- The Washington Times - Monday, October 27, 2003

A search for the campaign Web site of Sen. Arlen Specter may lead to his official site, which features a photo of Mr. Specter and Vice President Dick Cheney waving to Republican supporters, or it may lead to a similarly named site that calls the Pennsylvanian “the Senate’s doctor of death” who supports human cloning and abortion.

“The intent is to at least raise awareness,” said Andrew Jaspers, creator of the opposition Web site and dozens of others like it. “It’s one last invitation to say: ‘Hey, have you really thought about this? Are you sure you support this candidate?’”

Mr. Specter, who faces a primary election challenge from conservative Republican Rep. Patrick J. Toomey, is targeted by one of 40 sites controlled by Mr. Jaspers. These sites have Web addresses similar to those of pro-choice candidates.
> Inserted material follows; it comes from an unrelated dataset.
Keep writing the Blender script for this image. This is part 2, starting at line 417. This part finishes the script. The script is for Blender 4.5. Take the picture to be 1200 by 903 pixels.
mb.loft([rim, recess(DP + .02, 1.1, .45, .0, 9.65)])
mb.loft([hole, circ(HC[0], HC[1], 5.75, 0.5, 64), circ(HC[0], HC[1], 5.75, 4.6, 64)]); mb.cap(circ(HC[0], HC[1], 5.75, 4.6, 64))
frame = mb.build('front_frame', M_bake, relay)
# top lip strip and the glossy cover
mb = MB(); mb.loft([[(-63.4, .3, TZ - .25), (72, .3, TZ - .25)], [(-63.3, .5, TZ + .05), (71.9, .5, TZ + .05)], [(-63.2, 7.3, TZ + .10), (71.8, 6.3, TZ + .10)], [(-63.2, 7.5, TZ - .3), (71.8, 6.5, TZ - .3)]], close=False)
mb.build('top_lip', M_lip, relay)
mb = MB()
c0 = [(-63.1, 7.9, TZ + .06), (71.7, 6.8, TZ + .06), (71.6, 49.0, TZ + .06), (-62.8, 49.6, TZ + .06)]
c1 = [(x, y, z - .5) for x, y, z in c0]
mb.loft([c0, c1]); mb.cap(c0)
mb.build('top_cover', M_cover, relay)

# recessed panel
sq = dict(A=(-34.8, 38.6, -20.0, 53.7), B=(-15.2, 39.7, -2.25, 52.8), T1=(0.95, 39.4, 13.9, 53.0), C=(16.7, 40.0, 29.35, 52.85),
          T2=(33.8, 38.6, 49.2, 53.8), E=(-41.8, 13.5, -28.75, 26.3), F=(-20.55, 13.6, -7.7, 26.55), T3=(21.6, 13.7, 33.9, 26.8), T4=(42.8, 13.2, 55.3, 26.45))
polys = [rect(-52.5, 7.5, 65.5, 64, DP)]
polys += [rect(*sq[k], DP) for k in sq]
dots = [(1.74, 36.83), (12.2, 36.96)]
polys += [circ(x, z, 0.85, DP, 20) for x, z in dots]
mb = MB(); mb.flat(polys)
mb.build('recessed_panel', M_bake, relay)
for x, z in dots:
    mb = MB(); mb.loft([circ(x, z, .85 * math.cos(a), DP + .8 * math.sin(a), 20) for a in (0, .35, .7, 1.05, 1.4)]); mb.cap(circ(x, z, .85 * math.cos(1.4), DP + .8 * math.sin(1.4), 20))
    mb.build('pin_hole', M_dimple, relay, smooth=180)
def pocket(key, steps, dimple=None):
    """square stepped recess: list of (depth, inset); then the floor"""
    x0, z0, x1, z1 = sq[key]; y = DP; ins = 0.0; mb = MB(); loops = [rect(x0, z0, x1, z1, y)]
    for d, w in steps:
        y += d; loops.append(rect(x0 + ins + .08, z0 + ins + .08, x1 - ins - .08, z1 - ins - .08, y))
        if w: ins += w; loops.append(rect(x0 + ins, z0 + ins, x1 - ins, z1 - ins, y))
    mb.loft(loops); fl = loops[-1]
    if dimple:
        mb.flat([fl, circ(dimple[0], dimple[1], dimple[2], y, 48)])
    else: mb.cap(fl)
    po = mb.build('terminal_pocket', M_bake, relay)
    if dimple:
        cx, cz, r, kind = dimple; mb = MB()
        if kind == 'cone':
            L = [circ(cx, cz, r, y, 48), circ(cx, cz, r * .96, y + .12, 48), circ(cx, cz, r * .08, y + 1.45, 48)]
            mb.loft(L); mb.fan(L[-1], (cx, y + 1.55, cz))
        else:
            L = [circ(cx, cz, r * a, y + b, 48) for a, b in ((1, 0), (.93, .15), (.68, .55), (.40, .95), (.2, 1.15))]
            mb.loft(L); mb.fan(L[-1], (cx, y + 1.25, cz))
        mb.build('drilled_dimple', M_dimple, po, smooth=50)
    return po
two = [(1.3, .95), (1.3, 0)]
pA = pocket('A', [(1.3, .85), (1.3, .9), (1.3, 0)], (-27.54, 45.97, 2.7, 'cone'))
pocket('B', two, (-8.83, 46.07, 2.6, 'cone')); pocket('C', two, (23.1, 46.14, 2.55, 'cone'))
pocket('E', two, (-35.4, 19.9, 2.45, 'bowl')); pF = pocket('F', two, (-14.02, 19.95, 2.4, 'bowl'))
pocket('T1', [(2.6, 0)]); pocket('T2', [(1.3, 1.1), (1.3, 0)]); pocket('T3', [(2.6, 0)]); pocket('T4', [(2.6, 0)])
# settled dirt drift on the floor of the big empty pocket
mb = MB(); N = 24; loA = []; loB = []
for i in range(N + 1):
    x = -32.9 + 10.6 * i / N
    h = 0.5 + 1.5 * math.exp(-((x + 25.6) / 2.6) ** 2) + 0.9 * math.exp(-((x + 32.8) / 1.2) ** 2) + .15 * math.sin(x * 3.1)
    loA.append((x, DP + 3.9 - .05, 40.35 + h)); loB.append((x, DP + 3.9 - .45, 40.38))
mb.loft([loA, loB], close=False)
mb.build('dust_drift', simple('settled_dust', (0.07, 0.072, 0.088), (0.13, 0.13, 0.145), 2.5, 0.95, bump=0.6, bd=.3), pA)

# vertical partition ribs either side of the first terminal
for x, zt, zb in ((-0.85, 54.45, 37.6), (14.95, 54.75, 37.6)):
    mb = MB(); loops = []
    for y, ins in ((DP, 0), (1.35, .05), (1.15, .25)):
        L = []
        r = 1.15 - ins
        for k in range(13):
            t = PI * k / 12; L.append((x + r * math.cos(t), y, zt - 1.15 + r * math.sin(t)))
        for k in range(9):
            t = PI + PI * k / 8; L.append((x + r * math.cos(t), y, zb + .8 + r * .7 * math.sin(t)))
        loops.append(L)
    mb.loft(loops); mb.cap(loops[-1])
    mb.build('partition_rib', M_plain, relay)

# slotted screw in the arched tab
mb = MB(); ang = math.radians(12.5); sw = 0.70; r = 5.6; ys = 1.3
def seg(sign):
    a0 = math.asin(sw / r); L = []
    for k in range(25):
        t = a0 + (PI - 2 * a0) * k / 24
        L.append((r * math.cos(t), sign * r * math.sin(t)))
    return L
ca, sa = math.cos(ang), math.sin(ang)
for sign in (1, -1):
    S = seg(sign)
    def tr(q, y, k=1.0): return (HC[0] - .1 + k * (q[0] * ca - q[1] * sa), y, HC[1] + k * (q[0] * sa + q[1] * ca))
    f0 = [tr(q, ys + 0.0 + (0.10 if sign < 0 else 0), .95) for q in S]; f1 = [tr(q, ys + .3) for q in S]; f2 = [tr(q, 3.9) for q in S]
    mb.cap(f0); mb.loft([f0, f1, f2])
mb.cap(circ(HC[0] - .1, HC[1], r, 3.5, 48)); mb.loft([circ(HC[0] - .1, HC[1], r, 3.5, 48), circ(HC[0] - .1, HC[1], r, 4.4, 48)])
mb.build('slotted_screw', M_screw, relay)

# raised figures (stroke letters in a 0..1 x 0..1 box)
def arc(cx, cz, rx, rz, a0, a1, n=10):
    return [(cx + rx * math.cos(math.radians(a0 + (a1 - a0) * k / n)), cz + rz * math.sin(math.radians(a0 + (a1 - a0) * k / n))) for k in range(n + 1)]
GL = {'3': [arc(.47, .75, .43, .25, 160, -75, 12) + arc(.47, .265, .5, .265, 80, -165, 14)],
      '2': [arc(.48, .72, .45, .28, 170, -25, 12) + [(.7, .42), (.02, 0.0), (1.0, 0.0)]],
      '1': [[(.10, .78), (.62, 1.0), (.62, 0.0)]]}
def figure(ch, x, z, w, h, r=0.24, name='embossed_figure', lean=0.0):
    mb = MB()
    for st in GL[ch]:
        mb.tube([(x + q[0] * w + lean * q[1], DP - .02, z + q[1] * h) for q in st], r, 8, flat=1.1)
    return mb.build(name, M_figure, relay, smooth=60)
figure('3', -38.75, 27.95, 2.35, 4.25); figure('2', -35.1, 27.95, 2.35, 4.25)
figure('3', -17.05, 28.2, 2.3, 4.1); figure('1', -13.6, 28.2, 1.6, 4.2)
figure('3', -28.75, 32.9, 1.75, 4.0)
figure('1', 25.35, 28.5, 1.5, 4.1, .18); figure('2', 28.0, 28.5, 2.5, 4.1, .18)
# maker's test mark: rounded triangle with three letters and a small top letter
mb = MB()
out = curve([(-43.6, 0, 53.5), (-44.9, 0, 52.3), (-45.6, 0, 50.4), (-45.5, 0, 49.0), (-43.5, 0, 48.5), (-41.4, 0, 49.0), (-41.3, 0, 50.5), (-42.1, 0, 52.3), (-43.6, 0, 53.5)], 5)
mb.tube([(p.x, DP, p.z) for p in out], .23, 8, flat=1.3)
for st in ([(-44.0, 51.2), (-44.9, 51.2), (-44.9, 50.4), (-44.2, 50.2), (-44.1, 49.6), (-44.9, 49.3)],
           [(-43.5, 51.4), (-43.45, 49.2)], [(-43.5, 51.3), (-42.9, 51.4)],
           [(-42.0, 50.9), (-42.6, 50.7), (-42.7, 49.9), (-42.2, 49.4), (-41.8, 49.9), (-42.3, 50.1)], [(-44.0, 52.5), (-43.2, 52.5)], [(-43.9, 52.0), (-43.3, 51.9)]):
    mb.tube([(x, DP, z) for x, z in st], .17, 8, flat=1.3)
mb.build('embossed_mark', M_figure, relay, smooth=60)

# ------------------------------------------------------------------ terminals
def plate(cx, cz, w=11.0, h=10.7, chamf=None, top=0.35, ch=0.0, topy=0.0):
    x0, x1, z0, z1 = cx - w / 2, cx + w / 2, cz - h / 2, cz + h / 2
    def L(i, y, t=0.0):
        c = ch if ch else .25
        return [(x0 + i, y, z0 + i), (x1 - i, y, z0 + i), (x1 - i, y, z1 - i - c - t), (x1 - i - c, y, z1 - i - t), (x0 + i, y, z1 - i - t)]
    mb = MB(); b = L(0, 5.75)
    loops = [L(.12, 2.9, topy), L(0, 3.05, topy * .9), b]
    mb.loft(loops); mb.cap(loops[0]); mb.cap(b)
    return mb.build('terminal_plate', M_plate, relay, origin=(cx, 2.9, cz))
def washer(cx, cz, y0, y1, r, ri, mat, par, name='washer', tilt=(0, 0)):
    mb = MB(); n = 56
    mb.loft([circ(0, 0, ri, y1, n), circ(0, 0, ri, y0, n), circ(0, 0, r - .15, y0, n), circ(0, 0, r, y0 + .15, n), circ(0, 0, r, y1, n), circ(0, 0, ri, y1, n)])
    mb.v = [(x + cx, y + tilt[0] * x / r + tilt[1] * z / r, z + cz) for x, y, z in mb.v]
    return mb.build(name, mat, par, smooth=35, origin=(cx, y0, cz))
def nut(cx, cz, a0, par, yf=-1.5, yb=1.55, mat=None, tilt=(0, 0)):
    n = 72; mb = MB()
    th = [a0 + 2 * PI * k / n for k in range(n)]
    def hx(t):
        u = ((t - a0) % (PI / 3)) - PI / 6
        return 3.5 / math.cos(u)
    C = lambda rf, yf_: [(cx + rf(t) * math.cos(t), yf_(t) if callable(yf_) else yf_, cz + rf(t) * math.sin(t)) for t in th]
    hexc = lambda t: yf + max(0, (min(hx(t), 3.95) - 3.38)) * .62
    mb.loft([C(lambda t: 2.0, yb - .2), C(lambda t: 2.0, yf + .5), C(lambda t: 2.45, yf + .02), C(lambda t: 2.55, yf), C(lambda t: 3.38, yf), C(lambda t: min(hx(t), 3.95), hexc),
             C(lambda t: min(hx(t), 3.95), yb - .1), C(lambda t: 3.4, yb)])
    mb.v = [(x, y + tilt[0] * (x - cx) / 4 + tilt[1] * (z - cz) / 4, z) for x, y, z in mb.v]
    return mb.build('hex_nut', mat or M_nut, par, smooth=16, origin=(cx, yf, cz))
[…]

“It’s something I did in Minnesota state senator races and it worked really well,” said Mr. Jaspers, 25, a graduate student in philosophy at Fordham University in New York.

Another of his targets is Senate Minority Leader Tom Daschle, South Dakota Democrat, who faces re-election next year in a state that President Bush won in 2000 with 60 percent of the vote.
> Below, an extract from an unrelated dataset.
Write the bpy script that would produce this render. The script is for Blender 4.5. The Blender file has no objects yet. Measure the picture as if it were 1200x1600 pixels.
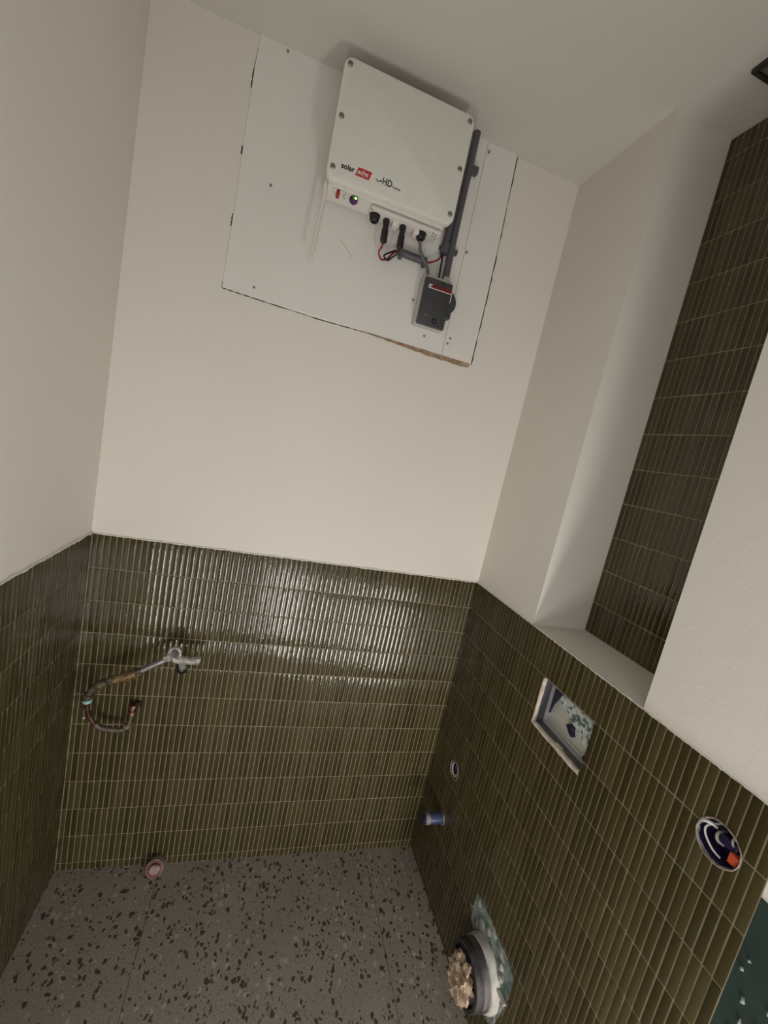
import bpy, bmesh, math, random
from mathutils import Vector, Matrix
random.seed(7)
S = bpy.context.scene
COL = S.collection

# ------------------------------------------------------------ camera, world, lights, exposure
W, H, CZ = 1.2339, 1.1282, 2.4712        # room width, tile height, ceiling height
NY0, NY1, NX = -0.3375, -0.7125, 1.422   # recess in the right wall
YF = -1.42                               # wall behind the photographer
cam = bpy.data.cameras.new('camera'); co = bpy.data.objects.new('camera', cam); COL.objects.link(co)
R = ((0.94589998, -0.24894738, 0.20808275), (0.16221442, -0.19257159, -0.96778234), (0.2809977, 0.94917932, -0.14177061))
M = Matrix(((R[0][0], -R[1][0], -R[2][0], 0.44573), (R[0][1], -R[1][1], -R[2][1], -1.28721),
            (R[0][2], -R[1][2], -R[2][2], 1.51957), (0, 0, 0, 1)))
co.matrix_world = M
cam.sensor_fit = 'VERTICAL'; cam.sensor_height = 24.0; cam.sensor_width = 18.0
cam.lens = 639.3441 / 1600 * 24.0; cam.clip_start = 0.01
S.camera = co
wd = bpy.data.worlds.new('world'); S.world = wd; wd.use_nodes = True
wd.node_tree.nodes['Background'].inputs[0].default_value = (0.75, 0.78, 0.8, 1)
wd.node_tree.nodes['Background'].inputs[1].default_value = 0.25
def area(name, loc, target, sx, sy, power, col, spread=180):
    l = bpy.data.lights.new(name, 'AREA'); l.shape = 'RECTANGLE'; l.size = sx; l.size_y = sy
    l.energy = power; l.color = col; l.spread = math.radians(spread)
    o = bpy.data.objects.new(name, l); COL.objects.link(o); o.location = loc
    o.rotation_euler = (Vector(target) - Vector(loc)).to_track_quat('-Z', 'Y').to_euler()
    return o
# daylight coming in low through the doorway behind the photographer, either side of his legs
area('doorway_daylight', (1.11, -1.40, 0.29), (0.85, 0, 1.1), 0.16, 0.54, 3.4, (1.0, 0.96, 0.90))
area('doorway_daylight_left', (0.32, -1.40, 0.44), (0.50, 0, 1.1), 0.10, 0.60, 1.9, (1.0, 0.95, 0.90))
area('upper_fill', (0.55, -1.40, 1.45), (0.75, 0, 1.15), 0.7, 0.5, 1.0, (1.0, 0.96, 0.905))  # unseen soft fill, added to brighten the white walls above the tiles
S.view_settings.view_transform = 'Standard'; S.view_settings.look = 'None'
S.view_settings.gamma = 1; S.view_settings.use_curve_mapping = False
S.view_settings.exposure = 1.28

# ------------------------------------------------------------ materials
class NT:
    def __init__(s, name, rough=0.5, metal=0.0, col=(.5, .5, .5)):
        s.m = bpy.data.materials.new(name); s.m.use_nodes = True
        s.t = s.m.node_tree; s.b = s.t.nodes['Principled BSDF']
        s.b.inputs['Roughness'].default_value = rough; s.b.inputs['Metallic'].default_value = metal
        s.b.inputs['Base Color'].default_value = (*col, 1)
    def n(s, typ, **k):
        nd = s.t.nodes.new(typ)
        for a, v in k.items():
            if a.startswith('i_'): nd.inputs[a[2:].replace('_', ' ')].default_value = v
            else: setattr(nd, a, v)
        return nd
    def l(s, a, b): s.t.links.new(a, b)
    def coord(s, kind='Object'):
        return s.n('ShaderNodeTexCoord').outputs[kind]
    def noise(s, scale, detail=3, vec=None, rough=0.5):
        nd = s.n('ShaderNodeTexNoise'); nd.inputs['Scale'].default_value = scale
        nd.inputs['Detail'].default_value = detail; nd.inputs['Roughness'].default_value = rough
        s.l(vec if vec is not None else s.coord(), nd.inputs['Vector']); return nd
    def ramp(s, fac, stops):
        r = s.n('ShaderNodeValToRGB'); e = r.color_ramp.elements
        while len(e) < len(stops): e.new(0.5)
        for i, (p, c) in enumerate(stops):
            e[i].position = p; e[i].color = (*c, 1)
        s.l(fac, r.inputs[0]); return r.outputs[0]
    def mix(s, fac, a, b, mode='MIX'):
        x = s.n('ShaderNodeMix', data_type='RGBA', blend_type=mode)
        for v, i in ((fac, 0), (a, 6), (b, 7)):
            if isinstance(v, (int, float)): x.inputs[i].default_value = v
            elif isinstance(v, tuple): x.inputs[i].default_value = (*v, 1)
            else: s.l(v, x.inputs[i])
        return x.outputs[2]
    def math(s, op, a, b=None):
        x = s.n('ShaderNodeMath', operation=op)
        for v, i in ((a, 0), (b, 1)):
            if v is None: continue
            if isinstance(v, (int, float)): x.inputs[i].default_value = v
            else: s.l(v, x.inputs[i])
        return x.outputs[0]
    def color(s, sock): s.l(sock, s.b.inputs['Base Color'])
    def bump(s, h, dist, strength=1.0):
        x = s.n('ShaderNodeBump'); x.inputs['Distance'].default_value = dist
        x.inputs['Strength'].default_value = strength
        s.l(h, x.inputs['Height']); s.l(x.outputs[0], s.b.inputs['Normal'])
def geo_pos(t): return t.n('ShaderNodeNewGeometry').outputs['Position']

def noisy(name, c1, c2, scale=30, rough=0.6, metal=0.0, bump=0.0, detail=4):
    t = NT(name, rough, metal); p = geo_pos(t)
    nz = t.noise(scale, detail, p)
    t.color(t.ramp(nz.outputs[0], [(0.35, c1), (0.65, c2)]))
    if bump: t.bump(nz.outputs[0], bump)
    return t.m
def flat(name, c, rough=0.5, metal=0.0):
    t = NT(name, rough, metal); nz = t.noise(60, 2, geo_pos(t))
    t.color(t.ramp(nz.outputs[0], [(0.3, tuple(v * 0.98 for v in c)), (0.7, tuple(min(1, v * 1.015) for v in c))]))
    return t.m

def plaster(name, c):
    t = NT(name, 0.75); p = geo_pos(t)
    a = t.noise(2.2, 3, p); b = t.noise(140, 3, p); d = t.noise(14, 3, p)
    k = t.ramp(a.outputs[0], [(0.3, tuple(v * 0.965 for v in c)), (0.7, c)])
    t.color(k)
    h = t.math('ADD', t.math('MULTIPLY', b.outputs[0], 0.25), t.math('MULTIPLY', d.outputs[0], 1.0))
    t.bump(h, 0.0016, 0.6)
    return t.m
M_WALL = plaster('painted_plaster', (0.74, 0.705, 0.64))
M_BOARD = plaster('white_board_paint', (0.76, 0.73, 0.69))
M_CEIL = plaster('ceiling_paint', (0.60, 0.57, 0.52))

t = NT('glazed_tile', 0.145); p = geo_pos(t)
g = t.n('ShaderNodeNewGeometry'); oi = t.n('ShaderNodeObjectInfo')
rnd = t.math('FRACT', t.math('ADD', g.outputs['Random Per Island'], t.math('MULTIPLY', oi.outputs['Random'], 7.31)))
cc = t.ramp(rnd, [(0.0, (0.036, 0.027, 0.0095)), (0.35, (0.050, 0.038, 0.013)), (0.7, (0.066, 0.051, 0.019)), (1.0, (0.080, 0.065, 0.028))])
mp = t.n('ShaderNodeMapping'); mp.inputs['Scale'].default_value = (1, 1, 0.25); t.l(p, mp.inputs[0])
st = t.noise(190, 3, mp.outputs[0]); bl = t.noise(3.0, 2, p)
cc = t.mix(t.math('MULTIPLY', st.outputs[0], 0.35), cc, (0.035, 0.022, 0.008))
cc = t.mix(t.math('MULTIPLY', bl.outputs[0], 0.35), cc, (0.052, 0.050, 0.022))
t.color(cc)
w1 = t.noise(55, 2, p)
t.bump(w1.outputs[0], 0.0009, 0.6)
t.b.inputs['Specular IOR Level'].default_value = 0.5
M_TILE = t.m
M_GROUT = noisy('tan_grout', (0.205, 0.167, 0.105), (0.26, 0.215, 0.140), 40, 0.85, 0, 0.0006)
M_BEAD = noisy('sealant', (0.62, 0.57, 0.49), (0.74, 0.70, 0.62), 60, 0.6, 0, 0.001)

# terrazzo
t = NT('terrazzo', 0.42); p = geo_pos(t)
dn = t.noise(45, 2, p)
pd = t.mix(0.012, p, dn.outputs[1], 'LINEAR_LIGHT')
def chips(scale, lo, hi, w):
    v = t.n('ShaderNodeTexVoronoi', feature='F1'); v.inputs['Scale'].default_value = scale
    m2 = t.n('ShaderNodeMapping'); m2.inputs['Location'].default_value = (w, w * 1.7, 0)
    m2.inputs['Rotation'].default_value = (0, 0, w); m2.inputs['Scale'].default_value = (1.0, 0.72, 1)
    t.l(pd, m2.inputs[0]); t.l(m2.outputs[0], v.inputs['Vector'])
    sp = t.n('ShaderNodeSeparateColor'); t.l(v.outputs['Color'], sp.inputs[0])
    r = t.math('ADD', lo, t.math('MULTIPLY', t.math('POWER', sp.outputs[0], 2.2), hi - lo))
    return t.math('LESS_THAN', v.outputs['Distance'], r)
base = t.ramp(t.noise(5, 4, p).outputs[0], [(0.3, (0.225, 0.200, 0.165)), (0.7, (0.285, 0.255, 0.212))])
fine = t.noise(260, 3, p)
base = t.mix(0.35, base, t.ramp(fine.outputs[0], [(0.35, (0.12, 0.105, 0.085)), (0.65, (0.37, 0.335, 0.28))]))
base = t.mix(t.math('MULTIPLY', chips(60, -0.06, 0.42, 3.1), 0.6), base, (0.42, 0.39, 0.34))
base = t.mix(t.math('MULTIPLY', chips(150, -0.02, 0.42, 1.3), 0.65), base, (0.11, 0.092, 0.072))
base = t.mix(t.math('MULTIPLY', chips(84, 0.06, 0.55, 0.4), 0.92), base, (0.042, 0.034, 0.027))
t.color(base); M_TERR = t.m

M_INV = flat('inverter_powder_coat', (0.74, 0.72, 0.665), 0.42)
M_INV2 = flat('inverter_light_plastic', (0.72, 0.69, 0.64), 0.38)
M_STEEL = noisy('galvanised_screw', (0.22, 0.20, 0.17), (0.38, 0.35, 0.3), 300, 0.4, 0.8)
M_BLACK = flat('black_plastic', (0.012, 0.012, 0.013), 0.35)
M_DGREY = flat('dark_grey_plastic', (0.045, 0.046, 0.050), 0.45)
M_CONDUIT = flat('grey_conduit_plastic', (0.085, 0.083, 0.092), 0.5)
M_LGREY = flat('light_grey_plastic', (0.50, 0.50, 0.48), 0.4)
M_RED = flat('red_plastic', (0.33, 0.02, 0.02), 0.4)
M_CRED = flat('red_cable_sheath', (0.22, 0.012, 0.02), 0.45)
M_DRED = flat('dark_red_label', (0.13, 0.008, 0.014), 0.5)
M_CGREY = flat('grey_cable_sheath', (0.10, 0.10, 0.11), 0.5)
M_PRINTBLK = flat('dark_print', (0.02, 0.02, 0.022), 0.5)
M_PRINTRED = flat('red_print', (0.50, 0.03, 0.035), 0.5)
M_PRINTWHT = flat('white_print', (0.75, 0.68, 0.66), 0.5)
M_PRINTTEAL = flat('dark_teal_print', (0.02, 0.06, 0.07), 0.5)
M_PRINTGREY = flat('grey_print', (0.22, 0.23, 0.22), 0.5)
M_PURPLE = flat('purple_lens', (0.07, 0.01, 0.10), 0.2)
M_GLENS = flat('green_lens', (0.06, 0.20, 0.05), 0.3)
t = NT('green_indicator_light', 0.3, col=(0.2, 0.8, 0.1))
t.b.inputs['Emission Color'].default_value = (0.35, 1.0, 0.12, 1); t.b.inputs['Emission Strength'].default_value = 1.6
M_LED = t.m
M_DARK = noisy('dark_gap', (0.025, 0.018, 0.012), (0.06, 0.045, 0.03), 80, 0.9)
M_RAW = noisy('raw_board_edge', (0.20, 0.13, 0.075), (0.36, 0.26, 0.17), 50, 0.9, 0, 0.002)
M_GREEN = noisy('moisture_board', (0.055, 0.115, 0.095), (0.30, 0.31, 0.28), 34, 0.75, 0, 0.002)
M_DGREEN = noisy('dark_green_board', (0.004, 0.018, 0.011), (0.009, 0.030, 0.020), 9, 0.7, 0, 0.002)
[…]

“Tom Daschle’s constituents in South Dakota would be unpleasantly surprised to find how their senator stands on partial-birth abortion,” Mr. Jaspers said.

Mr. Jaspers’ site says, “Tom Daschle has so completely served the interests of the abortion lobby that he would not even support common-sense legislation to limit it.”

However, Mr. Daschle has announced his support for a ban on partial-birth abortion.

Also targeted is South Carolina Superintendent of Education Inez Tenenbaum, a Democrat running to replace Sen. Ernest F. Hollings, a Democrat who is retiring next year.

Mr. Jaspers’ site calls Mrs. Tenenbaum, “the anti-Christian.”

In fact, she is a Methodist, said campaign spokesman Jim Hammond, adding that Mr. Jaspers’ Web sites are “full of inaccuracies.”

“His attacks are ridiculous and erroneous and will be seen for exactly what they are: politics of personal destruction at its worst,” Mr. Hammond said.

Another Jaspers target is Rep. Brad Carson, Oklahoma Democrat, who is running to replace Sen. Don Nickles, a Republican who retires next year. The charges on the site are “blatantly untrue,” said Carson spokesman Brad Luna.

“Obviously, this Web site … can’t even get their first point correct. Partial-birth abortion is something that Congressman Carson campaigned against,” Mr. Luna said. “He voted in favor of the ban, which is now headed for the president’s desk to be signed into law. This guy obviously has an agenda that isn’t founded on the truth.”

Despite such protests, Mr. Jaspers’ Web sites have many visitors.

“I’ve gotten some pretty awful e-mails,” he said. “They’re usually not very thoughtful.”